The sad irony of the assasination of Marat is that it probably enhanced the paranoia behind the ‘Reign of Terror’, and thus exacerbated the killings. To quote the Britannica: "By the time the Reign of Terror reached its conclusion, in July 1794, some 17,000 people had been officially executed, and as many as 10,000 had died in prison or without trial. The French Revolutionary government had devoured its own in spectacular fashion."
Marat is remembered in a very strange play by the German dramatist Peter Weiss (click here), which caused something of a revolution of its own, first in Germany, then in England when it was performed under the direction of newcomer Peter Brooke by the Royal Shakespeare Company in the early 1960s (click here); it was also a key moment in the early lives of several other major thespians, including debut-actress Glenda Jackson as Charlotte Corday in the Aldwych production which inspired then 16-year-old future playwright David Edgar (click here)
the painting above is a falsehood - she stabbed him in his bath, as below
Amber pages
Wole Soyinka, Nigerian author, born today in 1934
Gugliemo Marconi awarded a patent for the radio, today in 1898
Ernő Rubik, inventor of that extension of the rosary bead into advanced neurotics, also known as "Sudoku without numbers" and "Modern Architecture"; but also, rather more boringly, "Rubik's Cube", born today in 1944.
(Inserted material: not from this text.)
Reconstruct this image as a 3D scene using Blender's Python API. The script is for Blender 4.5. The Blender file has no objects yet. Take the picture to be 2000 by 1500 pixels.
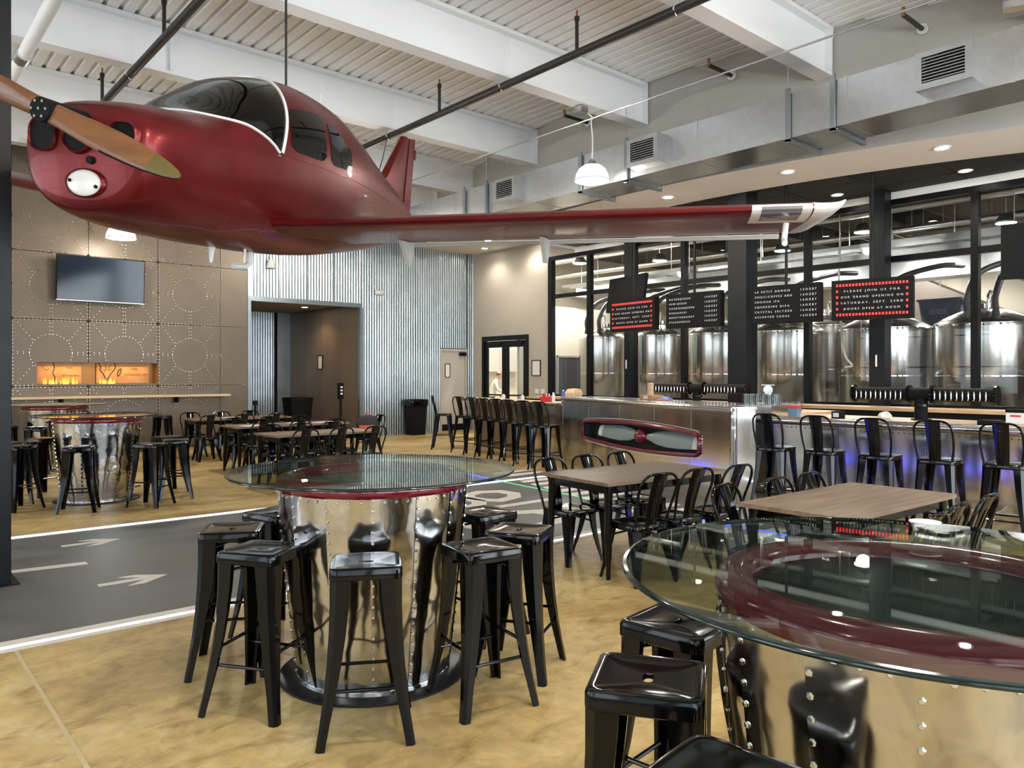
import bpy, bmesh, math, random
from math import sin, cos, pi, radians, sqrt, atan2
from mathutils import Vector, Matrix
random.seed(7)
SC = bpy.context.scene
COL = SC.collection

# ------------------------------------------------------------------ camera
cam = bpy.data.cameras.new('camera')
cam.sensor_width = 36.0
cam.lens = 26.82
cam.shift_y = -0.009
cam.clip_start = 0.05
cam_ob = bpy.data.objects.new('camera', cam)
cam_ob.location = (0, 0, 1.6)
cam_ob.rotation_euler = (radians(90), 0, radians(48.95 - 90))
COL.objects.link(cam_ob)
SC.camera = cam_ob

# ------------------------------------------------------------------ world, exposure, daylight
W = bpy.data.worlds.new('world')
SC.world = W
W.use_nodes = True
W.node_tree.nodes['Background'].inputs[0].default_value = (0.80, 0.90, 1.0, 1)
W.node_tree.nodes['Background'].inputs[1].default_value = 1.0
SC.view_settings.view_transform = 'Standard'
SC.view_settings.look = 'None'
SC.view_settings.exposure = 0.5
SC.view_settings.gamma = 1.0
SC.view_settings.use_curve_mapping = False

cy = SC.cycles
cy.max_bounces = 8; cy.diffuse_bounces = 4; cy.glossy_bounces = 4; cy.transmission_bounces = 4; cy.transparent_max_bounces = 12
cy.caustics_reflective = False; cy.caustics_refractive = False

def area(name, loc, rot, sx, sy, power, color=(1, 1, 1), spread=180):
    l = bpy.data.lights.new(name, 'AREA')
    l.shape = 'RECTANGLE'; l.size = sx; l.size_y = sy
    l.energy = power; l.color = color; l.spread = radians(spread)
    o = bpy.data.objects.new(name, l); o.location = loc; o.rotation_euler = rot
    COL.objects.link(o); return o

def spot(name, loc, power, color=(1, .93, .82), size=110, blend=.6, rot=(0, 0, 0), r=.06):
    l = bpy.data.lights.new(name, 'SPOT')
    l.energy = power; l.color = color; l.spot_size = radians(size); l.spot_blend = blend; l.shadow_soft_size = r
    o = bpy.data.objects.new(name, l); o.location = loc; o.rotation_euler = rot
    COL.objects.link(o); return o

DAY = (0.86, 0.94, 1.0)
# daylight through the glazed wall behind the camera and through the side glazing
for x, pw in ((-4.94, 50), (-0.82, 140), (3.30, 260), (7.42, 290), (11.54, 260)):
    area('daylight', (x, -5.25, 2.5), (radians(90), 0, 0), 3.5, 3.8, pw, DAY)
for i, y in enumerate((0.0, 5.0, 10.0, 15.0)):
    area('daylight_side', (-7.25, y, 2.6), (radians(90), 0, radians(-90)), 3.6, 3.6, 100, DAY)

# ------------------------------------------------------------------ mesh helpers
def catmull(pts, k=6, closed=False):
    P = [Vector(p) for p in pts]; out = []
    n = len(P)
    rng = range(n) if closed else range(n - 1)
    for i in rng:
        p0 = P[(i - 1) % n] if (closed or i > 0) else P[0] * 2 - P[1]
        p1 = P[i]; p2 = P[(i + 1) % n]
        p3 = P[(i + 2) % n] if (closed or i + 2 < n) else P[-1] * 2 - P[-2]
        for j in range(k):
            t = j / k
            out.append(.5 * ((2 * p1) + (p2 - p0) * t + (2 * p0 - 5 * p1 + 4 * p2 - p3) * t * t + (3 * p1 - p0 - 3 * p2 + p3) * t ** 3))
    if not closed: out.append(P[-1])
    return out

class MB:
    def __init__(s):
        s.v = []; s.f = []; s.m = []
    def add(s, V, Fc, mi=0):
        b = len(s.v); s.v += [tuple(p) for p in V]
        for f in Fc:
            s.f.append([b + i for i in f]); s.m.append(mi)
        return s
    def box(s, c, d, mi=0, rz=0, R=None):
        x, y, z = [k / 2 for k in d]
        V = [Vector((sx * x, sy * y, sz * z)) for sz in (-1, 1) for sy in (-1, 1) for sx in (-1, 1)]
        M = R if R is not None else Matrix.Rotation(rz, 3, 'Z')
        V = [M @ p + Vector(c) for p in V]
        return s.add(V, [(0, 2, 3, 1), (4, 5, 7, 6), (0, 1, 5, 4), (2, 6, 7, 3), (0, 4, 6, 2), (1, 3, 7, 5)], mi)
    def bx(s, x0, x1, y0, y1, z0, z1, mi=0):
        return s.box(((x0 + x1) / 2, (y0 + y1) / 2, (z0 + z1) / 2), (x1 - x0, y1 - y0, z1 - z0), mi)
    def loft(s, rings, closed=True, cap0=True, cap1=True, mi=0, ringclosed=False):
        n = len(rings[0]); V = [p for r in rings for p in r]; Fc = []
        k = n if closed else n - 1
        nr = len(rings)
        for i in range(nr if ringclosed else nr - 1):
            i2 = (i + 1) % nr
            for j in range(k):
                j2 = (j + 1) % n
                Fc.append((i * n + j, i * n + j2, i2 * n + j2, i2 * n + j))
        if cap0 and closed and not ringclosed: Fc.append(tuple(range(n - 1, -1, -1)))
        if cap1 and closed and not ringclosed: Fc.append(tuple((nr - 1) * n + j for j in range(n)))
        return s.add(V, Fc, mi)
    def tube(s, pts, r, n=8, closed=False, mi=0):
        P = [Vector(p) for p in pts]; rings = []
        m = len(P); up = Vector((0.0, 0.0, 1.0))
        for i, p in enumerate(P):
            a = P[(i - 1) % m] if (closed or i > 0) else P[i]
            b = P[(i + 1) % m] if (closed or i < m - 1) else P[i]
            t = (b - a).normalized()
            e = up - t * up.dot(t)
            if e.length < .05: e = Vector((1, 0, 0)) - t * t.x
            if e.length < .05: e = Vector((0, 1, 0)) - t * t.y
            e.normalize(); up = e.copy(); g = t.cross(e)
            rr = r[i] if isinstance(r, (list, tuple)) else r
            rings.append([p + (e * cos(2 * pi * k / n) + g * sin(2 * pi * k / n)) * rr for k in range(n)])
        return s.loft(rings, mi=mi, ringclosed=closed)
    def cyl(s, a, b, r, n=16, mi=0, r2=None):
        a = Vector(a); b = Vector(b)
        return s.tube([a, b], [r, r if r2 is None else r2], n, mi=mi)
    def lathe(s, prof, n=32, c=(0, 0, 0), mi=0, a0=0.0, a1=2 * pi, capends=True):
        full = abs(a1 - a0 - 2 * pi) < 1e-6
        m = n if full else n + 1; V = []; Fc = []
        for (r, z) in prof:
            for k in range(m):
                a = a0 + (a1 - a0) * k / n
                V.append((c[0] + r * cos(a), c[1] + r * sin(a), c[2] + z))
        for i in range(len(prof) - 1):
            for k in range(n):
                k2 = (k + 1) % m
                Fc.append((i * m + k, i * m + k2, (i + 1) * m + k2, (i + 1) * m + k))
        if full and capends:
            if prof[0][0] > 1e-5: Fc.append(tuple(range(m - 1, -1, -1)))
            if prof[-1][0] > 1e-5: Fc.append(tuple((len(prof) - 1) * m + k for k in range(m)))
        return s.add(V, Fc, mi)
    def prism(s, poly, z0, z1, mi=0):
        n = len(poly)
        V = [(p[0], p[1], z0) for p in poly] + [(p[0], p[1], z1) for p in poly]
        Fc = [tuple(range(n - 1, -1, -1)), tuple(range(n, 2 * n))] + [(i, (i + 1) % n, n + (i + 1) % n, n + i) for i in range(n)]
        return s.add(V, Fc, mi)
    def rivet(s, p, nrm, r, hgt=.55):
        nrm = Vector(nrm).normalized(); p = Vector(p)
        t = nrm.orthogonal().normalized(); b = nrm.cross(t)
        V = [p + (t * cos(k * pi / 3) + b * sin(k * pi / 3)) * r for k in range(6)]
        V += [p + (t * cos(k * pi / 3) + b * sin(k * pi / 3)) * r * .6 + nrm * r * hgt for k in range(6)]
        Fc = [(k, (k + 1) % 6, 6 + (k + 1) % 6, 6 + k) for k in range(6)] + [tuple(range(6, 12))]
        return s.add(V, Fc)
    def xf(s, M):
        s.v = [tuple(M @ Vector(p)) for p in s.v]; return s
    def mesh(s, name, mats, smooth=None):
        me = bpy.data.meshes.new(name)
        me.from_pydata(s.v, [], s.f)
        if not isinstance(mats, (list, tuple)): mats = [mats]
        for m in mats: me.materials.append(m)
        if len(mats) > 1: me.polygons.foreach_set('material_index', s.m)
        bm = bmesh.new(); bm.from_mesh(me)
        bmesh.ops.recalc_face_normals(bm, faces=bm.faces)
        bm.to_mesh(me); bm.free()
        if smooth:
            me.polygons.foreach_set('use_smooth', [True] * len(me.polygons))
            me.set_sharp_from_angle(angle=radians(smooth))
        me.update()
        return me
    def build(s, name, mats, parent=None, smooth=None, label=None, kind=None, loc=None):
        return place(s.mesh(name, mats, smooth), name, parent, label, kind, loc)

def place(me, name, parent=None, label=None, kind=None, loc=None):
    o = bpy.data.objects.new(name, me); COL.objects.link(o)
    if parent: o.parent = parent
    if label: o['label'] = label
    if kind: o['kind'] = kind
    if loc: o.location = loc
    return o

def tag(o, label, cat, group=None):
    o['label'] = label; o['category'] = cat
    if group: o['group'] = group
    return o

def thing(name, label, cat, loc=(0, 0, 0), rz=0.0, group=None):
    o = bpy.data.objects.new(name, None); COL.objects.link(o)
    o.empty_display_size = .1
    o.location = loc; o.rotation_euler = (0, 0, rz)
    return tag(o, label, cat, group)

def struct(o):
    o['kind'] = 'structure'; return o

def dup(root, loc, rz, label, group=None):
    r = root.copy(); COL.objects.link(r); r.location = loc; r.rotation_euler = (0, 0, rz); r['label'] = label
    if group: r['group'] = group
    for ch in list(root.children):
        c = ch.copy(); COL.objects.link(c); c.parent = r
        for g in ch.children:
            d = g.copy(); COL.objects.link(d); d.parent = c
    return r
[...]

"Live Aid" concerts for Eritrea performed, in Philadelphia and London, but watched across the globe, today in 1985. The model, George Harrison's Concert for Bangladesh, can be found on Aug 1
Wordsworth wrote "Tintern Abbey", today in 1798 according to the almanacs, but to be absolutely honest I cannot believe that he could have written, start to finish, a poem of this depth and complexity, in just one day, and especially as he must have been completely exhausted by the time he got home - take a look at the photo in my piece in Private Collection. "Started" Tintern Abbey, perhaps. "Took extensive notes" and "sketched out the first draft", quite likely. Figured out in which direction to point the blood-jet, maybe. Put the date as a sub-title, definitely. But "wrote"? Not a chance
And two pieces which I cannot resist noting, but shall not write any more about:
First, the information that it was today in 1865 that somebody who nobody but his mother has even heard of, one Horace Greeley apparently, wrote the utterly unworthy-of-remembering cliché "Go West, young man, and grow ...", a statement typical of those who like to give advice that they themselves do not intend to follow; apparently he was the founder and editor of the New York Tribune, and presumably gave his advice as a way of encouraging the rabble to get out of his beloved city.
And second, that on this same day, in this same year, 1865, the first man ever, in all of history (the first white European Christian who bothered to make public that he had done it), from the time of the Neanderthals until this precise moment, finally achieved that uttely pointless ambition, of "conquering the Matterhorn" - his name was Edward Whymper, and we have to assume that taking on the challenge was a psychological strategy for dealing bangfully with that most unfortunate name.
But no, like God after the Flood, I do repent myself, and will say something more, because this ridiculous human world is full of nerds and anorak-sicks who simply cannot resist gathering together meaningless and pointless facts and data and statistics, and even collecting them (can you imagine it?) in blog-books and almanacs. So, to understand why the accompanying illustration, click here, and then there is an internal link to click and you can actually watch him do it.
And have you noticed the linear and colour parallels between the two illustrations? No? They're not there? Go west young man.